Her hafta mutat yerine getirdiği esnaf ziyaretlerini yapmak üzere, sabah kahvaltısını müteakip, henüz ortaokul üçüncü sınıf öğrencisi olan oğlu Fatih ile birlikte çarşıya çıkar. Saat 11:30 gibi oğlunun cebine 25 kuruş koyarak eve gitmesini ister. Küçük Fatih, babasını yalnız bırakma taraftarı değildir. Bir süre direnir ama okula gitmesi gerektiğini söyleyerek onu ikna eder. Öğle vakti yaklaşmıştır. “Namazı kılar, sonra eve geçerim” diye plân yapar ama bu plânı bir kamyonet bozacaktır!

Geri manevra yapan kamyonetin şoförü, aracın arkasından geçmekte olan küçük cüsseli Hâfız’ı fark etmez ve tekerleri altına alır. Çevredekilerin ikazıyla durdurulmaya çalışılsa da heyecana kapılan şoför, bu kez de ileri vitese atar. İkinci darbeyle ağır yaralanan elli kilo ağırlığındaki Hâfız’ı aracın altından çıkarmak isteyenler, duydukları ikazla irkilir: “Beni kaldıramazsınız! Benim göğsümde Kur’ân var!”

El yordamıyla hemen devlet hastanesine kaldırılır. Burada vasiyette bulunur: “Ben, Allah katında ve devlet katında bana çarpandan şekva etmiyorum. Çocuklarım da etmesin!”

Yapılan kontrol sonucu “Durumu ciddî’” denilerek Van Yüzüncü Yıl Araştırma Hastanesi’ne sevk edilir. Ambulansta bulunan kayınbiraderi, gazeteci Nihat Çavuşoğlu, kendisine refakat etmektedir. Yüz kilometrelik yol bitmek nedir bilmez! Acılı siren sesleriyle hastaneye giriş yapan ambulanstan alınan yaralı, ön bilgi doğrultusunda doğruca ameliyathaneye alınır.

Kur’ân-ı Kerîm Profesörü

Ameliyat için gerekli kan anonsunu duyanlar, Hâfız’ı yaşatmak için hastaneye koşarlar. Ameliyat hazırlığı yapıldığı sırada şuuru açık olan Hâfız, son kez cümle kurar: “Ayaklarımı hissetmiyorum, benimkisi buraya kadar!”

Kayınbiraderi moral verdikten sonra kan verenlere ikramda bulunmak üzere dışarı çıkar, döndüğünde ise acı gerçekle yüzleşir: “Hastamızı maalesef kaybettik!”
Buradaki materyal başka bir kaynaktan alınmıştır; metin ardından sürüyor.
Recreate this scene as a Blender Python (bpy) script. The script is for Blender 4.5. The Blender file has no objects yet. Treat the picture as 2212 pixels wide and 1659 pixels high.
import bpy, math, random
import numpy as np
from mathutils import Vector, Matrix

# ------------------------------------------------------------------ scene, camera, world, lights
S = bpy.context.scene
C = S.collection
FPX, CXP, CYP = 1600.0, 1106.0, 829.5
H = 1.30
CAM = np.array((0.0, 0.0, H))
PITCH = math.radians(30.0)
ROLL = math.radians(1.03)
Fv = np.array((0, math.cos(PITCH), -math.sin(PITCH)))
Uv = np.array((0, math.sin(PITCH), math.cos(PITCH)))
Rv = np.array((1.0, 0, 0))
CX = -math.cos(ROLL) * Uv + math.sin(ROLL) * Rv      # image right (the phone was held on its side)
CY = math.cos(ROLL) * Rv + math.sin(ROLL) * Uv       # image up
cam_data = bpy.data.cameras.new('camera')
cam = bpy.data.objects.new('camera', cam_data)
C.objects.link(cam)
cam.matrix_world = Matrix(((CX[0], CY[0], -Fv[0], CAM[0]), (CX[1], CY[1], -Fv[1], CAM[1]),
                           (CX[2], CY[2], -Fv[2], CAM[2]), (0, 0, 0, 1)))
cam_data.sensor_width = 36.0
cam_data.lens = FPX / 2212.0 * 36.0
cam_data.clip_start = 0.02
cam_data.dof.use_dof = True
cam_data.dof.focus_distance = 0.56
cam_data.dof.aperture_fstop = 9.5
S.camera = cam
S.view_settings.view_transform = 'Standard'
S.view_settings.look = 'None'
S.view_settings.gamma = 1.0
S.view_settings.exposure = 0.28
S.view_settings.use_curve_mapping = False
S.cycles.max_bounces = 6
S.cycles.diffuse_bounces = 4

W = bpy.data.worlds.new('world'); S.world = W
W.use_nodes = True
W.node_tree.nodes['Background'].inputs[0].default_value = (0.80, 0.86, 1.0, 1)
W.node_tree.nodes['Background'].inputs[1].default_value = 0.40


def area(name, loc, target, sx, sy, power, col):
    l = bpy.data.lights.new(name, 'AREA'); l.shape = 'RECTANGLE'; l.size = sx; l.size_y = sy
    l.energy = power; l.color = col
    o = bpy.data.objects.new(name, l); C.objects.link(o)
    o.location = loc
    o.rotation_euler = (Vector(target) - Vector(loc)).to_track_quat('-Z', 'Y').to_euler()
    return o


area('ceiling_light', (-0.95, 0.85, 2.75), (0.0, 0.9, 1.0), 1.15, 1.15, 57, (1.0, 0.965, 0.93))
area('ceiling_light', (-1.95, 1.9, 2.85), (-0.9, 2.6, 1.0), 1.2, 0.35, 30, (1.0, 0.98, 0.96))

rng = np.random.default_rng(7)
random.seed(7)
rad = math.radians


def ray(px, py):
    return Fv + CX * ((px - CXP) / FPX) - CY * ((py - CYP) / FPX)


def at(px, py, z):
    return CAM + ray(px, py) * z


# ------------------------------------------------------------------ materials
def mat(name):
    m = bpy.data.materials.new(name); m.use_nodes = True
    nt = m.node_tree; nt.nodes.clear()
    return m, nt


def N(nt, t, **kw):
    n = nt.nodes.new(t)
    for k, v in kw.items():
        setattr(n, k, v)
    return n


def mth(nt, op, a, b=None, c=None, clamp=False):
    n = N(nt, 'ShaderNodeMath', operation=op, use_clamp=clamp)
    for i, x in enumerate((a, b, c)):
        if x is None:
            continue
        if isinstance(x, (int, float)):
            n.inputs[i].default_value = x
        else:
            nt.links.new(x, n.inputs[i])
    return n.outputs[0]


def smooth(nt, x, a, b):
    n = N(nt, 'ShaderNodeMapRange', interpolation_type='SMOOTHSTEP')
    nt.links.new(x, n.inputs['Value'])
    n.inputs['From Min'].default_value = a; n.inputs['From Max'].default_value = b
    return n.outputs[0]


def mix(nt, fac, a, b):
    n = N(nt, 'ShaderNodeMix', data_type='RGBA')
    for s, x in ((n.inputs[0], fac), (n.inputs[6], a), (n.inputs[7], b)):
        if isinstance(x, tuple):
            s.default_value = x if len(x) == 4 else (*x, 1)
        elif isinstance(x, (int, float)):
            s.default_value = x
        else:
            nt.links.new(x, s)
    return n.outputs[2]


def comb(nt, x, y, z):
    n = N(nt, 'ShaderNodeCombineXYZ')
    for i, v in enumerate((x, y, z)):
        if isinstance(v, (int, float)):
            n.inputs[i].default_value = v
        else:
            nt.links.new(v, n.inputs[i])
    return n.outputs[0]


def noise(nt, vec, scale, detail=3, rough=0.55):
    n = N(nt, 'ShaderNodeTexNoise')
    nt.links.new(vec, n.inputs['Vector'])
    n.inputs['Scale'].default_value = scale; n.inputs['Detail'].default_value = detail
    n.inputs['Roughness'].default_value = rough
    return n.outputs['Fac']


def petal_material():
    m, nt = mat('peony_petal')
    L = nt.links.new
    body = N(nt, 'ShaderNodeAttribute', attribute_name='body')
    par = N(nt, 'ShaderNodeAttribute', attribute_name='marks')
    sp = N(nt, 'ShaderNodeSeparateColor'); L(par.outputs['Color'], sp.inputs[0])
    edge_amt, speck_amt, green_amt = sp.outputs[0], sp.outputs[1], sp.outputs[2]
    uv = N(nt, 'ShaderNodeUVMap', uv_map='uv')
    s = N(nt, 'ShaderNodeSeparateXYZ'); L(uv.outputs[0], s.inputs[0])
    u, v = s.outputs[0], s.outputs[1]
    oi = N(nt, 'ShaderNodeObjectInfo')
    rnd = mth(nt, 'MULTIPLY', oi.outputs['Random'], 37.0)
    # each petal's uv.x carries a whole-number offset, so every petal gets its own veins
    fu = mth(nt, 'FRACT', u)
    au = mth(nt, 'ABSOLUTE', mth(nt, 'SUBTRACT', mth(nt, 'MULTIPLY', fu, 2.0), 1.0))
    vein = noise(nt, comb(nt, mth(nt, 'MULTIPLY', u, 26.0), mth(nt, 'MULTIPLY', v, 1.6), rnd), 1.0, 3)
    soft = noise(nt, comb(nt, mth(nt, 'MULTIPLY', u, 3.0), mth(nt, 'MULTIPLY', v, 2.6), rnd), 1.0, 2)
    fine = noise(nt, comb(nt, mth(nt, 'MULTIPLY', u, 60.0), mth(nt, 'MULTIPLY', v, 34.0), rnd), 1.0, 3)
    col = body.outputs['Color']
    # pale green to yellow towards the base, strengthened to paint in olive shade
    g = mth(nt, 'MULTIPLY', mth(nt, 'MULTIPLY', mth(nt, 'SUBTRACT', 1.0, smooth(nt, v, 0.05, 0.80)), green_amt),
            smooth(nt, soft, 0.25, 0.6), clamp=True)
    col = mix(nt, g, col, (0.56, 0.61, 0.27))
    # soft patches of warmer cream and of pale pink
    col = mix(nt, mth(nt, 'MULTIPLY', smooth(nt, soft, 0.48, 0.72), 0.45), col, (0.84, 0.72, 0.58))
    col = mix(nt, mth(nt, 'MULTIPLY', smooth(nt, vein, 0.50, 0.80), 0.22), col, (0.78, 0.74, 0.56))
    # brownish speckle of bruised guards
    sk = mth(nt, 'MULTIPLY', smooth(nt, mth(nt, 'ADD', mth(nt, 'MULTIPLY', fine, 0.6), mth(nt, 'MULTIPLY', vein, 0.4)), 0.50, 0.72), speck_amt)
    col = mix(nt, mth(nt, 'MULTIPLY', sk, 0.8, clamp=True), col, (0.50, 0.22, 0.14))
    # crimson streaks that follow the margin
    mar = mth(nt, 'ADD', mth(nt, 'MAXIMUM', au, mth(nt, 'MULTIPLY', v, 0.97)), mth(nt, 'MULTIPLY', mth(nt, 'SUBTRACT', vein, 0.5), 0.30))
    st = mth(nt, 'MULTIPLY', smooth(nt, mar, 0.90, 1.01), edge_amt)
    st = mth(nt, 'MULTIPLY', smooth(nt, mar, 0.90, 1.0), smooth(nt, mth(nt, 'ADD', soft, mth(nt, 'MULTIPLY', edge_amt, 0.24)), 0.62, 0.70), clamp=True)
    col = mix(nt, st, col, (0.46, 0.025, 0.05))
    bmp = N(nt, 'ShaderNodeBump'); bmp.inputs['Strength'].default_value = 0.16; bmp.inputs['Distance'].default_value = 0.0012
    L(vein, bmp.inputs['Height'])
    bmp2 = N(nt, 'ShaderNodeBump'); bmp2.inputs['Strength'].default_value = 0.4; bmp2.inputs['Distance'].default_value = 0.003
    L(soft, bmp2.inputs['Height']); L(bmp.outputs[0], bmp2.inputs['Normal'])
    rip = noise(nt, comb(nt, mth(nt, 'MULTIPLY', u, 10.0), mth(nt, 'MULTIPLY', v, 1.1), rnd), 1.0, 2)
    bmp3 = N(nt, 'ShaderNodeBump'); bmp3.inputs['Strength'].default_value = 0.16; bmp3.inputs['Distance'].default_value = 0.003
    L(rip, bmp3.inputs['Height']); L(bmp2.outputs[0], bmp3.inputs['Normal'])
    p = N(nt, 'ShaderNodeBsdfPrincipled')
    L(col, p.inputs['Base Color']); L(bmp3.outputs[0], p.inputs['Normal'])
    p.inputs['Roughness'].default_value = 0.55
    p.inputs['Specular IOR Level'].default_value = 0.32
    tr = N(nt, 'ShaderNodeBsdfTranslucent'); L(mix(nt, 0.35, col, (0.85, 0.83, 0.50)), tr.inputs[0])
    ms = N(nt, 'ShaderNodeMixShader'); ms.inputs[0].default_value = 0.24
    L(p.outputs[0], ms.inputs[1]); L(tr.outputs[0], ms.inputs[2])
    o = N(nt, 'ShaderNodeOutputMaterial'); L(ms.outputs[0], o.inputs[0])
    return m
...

Kaybedilen, “hasta” değildir! Erciş’in önemli bir figürü, bir kültür hazînesi, bir Kur’ân bülbülüdür. Cevdet Hoca’nın ifadesiyle, “Kur’ân-ı Kerîm Profesörü”…

15 Mayıs 1997 Perşembe günü hayata gözlerini kapayan Hâfız Bahattin Gürses, elli yedi yıllık ömrüne dört evlât, binlerce Hatm-i Şerîf, sayısız talebe ve güzel hatıra sığdırdı… 

O gün, Kara Yusuf Paşa Camiî hoparlöründen yankılanan salâyı veren, en yakın arkadaşı Cevdet Hoca idi. Cenazesine koşan hâfızlar bu kez onun rûhu için hatim bağışlarken, ilçe halkı ise mendillerine gözyaşı taşıyordu.

Nûr içinde yatsın ve mekânı Cennet yurdu olsun!